Choice can't exist without information. If you know nothing, you can't chose. If two doors are perfectly the same, it's not a choice. If you have no information on either path in the forest, you're not really choosing.

[–] joel_feila 3 points 1 year ago (2 children)

Then a lot a choices in d&d arnt really choices

[–] SheeEttin 4 points 1 year ago

Of course. It's all imaginary. We suspend our disbelief to have fun.

[–] Tar_alcaran 2 points 1 year ago

Correct.

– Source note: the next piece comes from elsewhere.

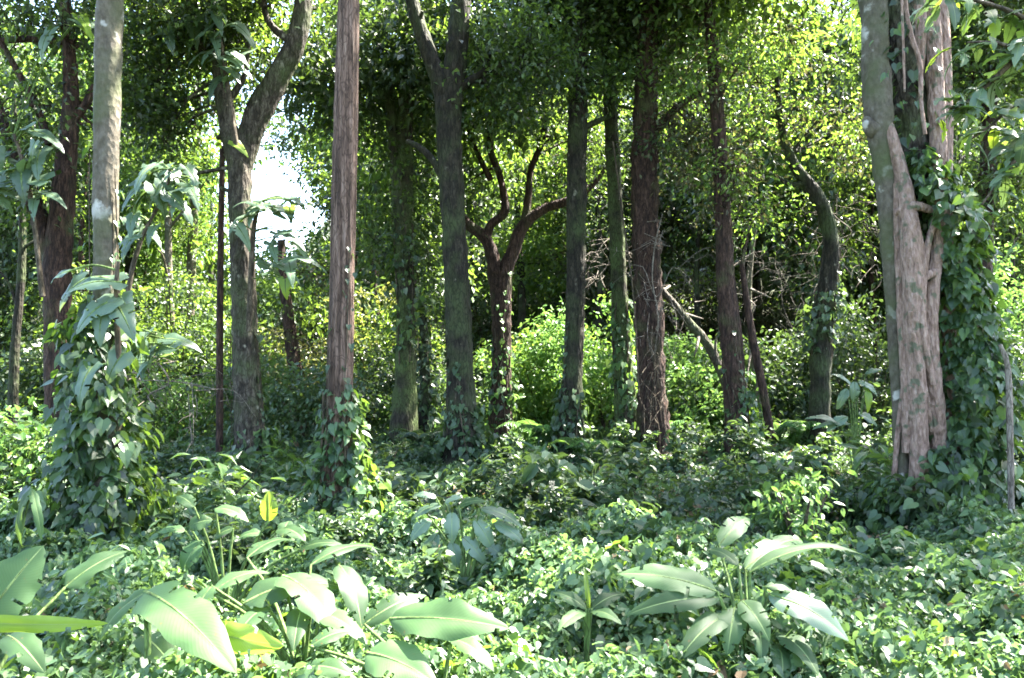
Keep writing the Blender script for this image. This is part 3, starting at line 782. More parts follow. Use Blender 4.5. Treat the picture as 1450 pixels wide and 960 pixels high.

Giving meaningful choices is hard.

[–] tidy_frog 2 points 1 year ago (1 children)

No matter what fork you take, you run into ogres.

Even if it is immediately a false choice, the point of the fork in the road isn't necessarily one of immediacy.

A poor DM will run the same exact campaign no matter what fork you take.
A good DM will still have the choice you make have impact, even if the immediate result no matter which way you go is a pair of ogres.

Maybe, if you go left you choose to save the prince rather than the princess. Yes, no matter which way you went you were going to encounter the ogres and it's only the hostage that's different. However, if the one you don't save gets killed by the Basilisk-knight, that means you got to make a choice that impacts the campaign.

It just didn't put you into conflict with the knight that the DM hasn't written up yet. That's next week.

[–] joel_feila 2 points 1 year ago

that is pointed out in the video you can have the same encounter but different context for it.

[–] [email protected] 4 points 1 year ago* (last edited 1 year ago)

Exactly. After the party learns the Duke has just been kidnapped, do they

  1. immediately chase after his presumed captors, or
  2. take a long rest?

That should feel like a meaningful decision, and it should have clear ramifications.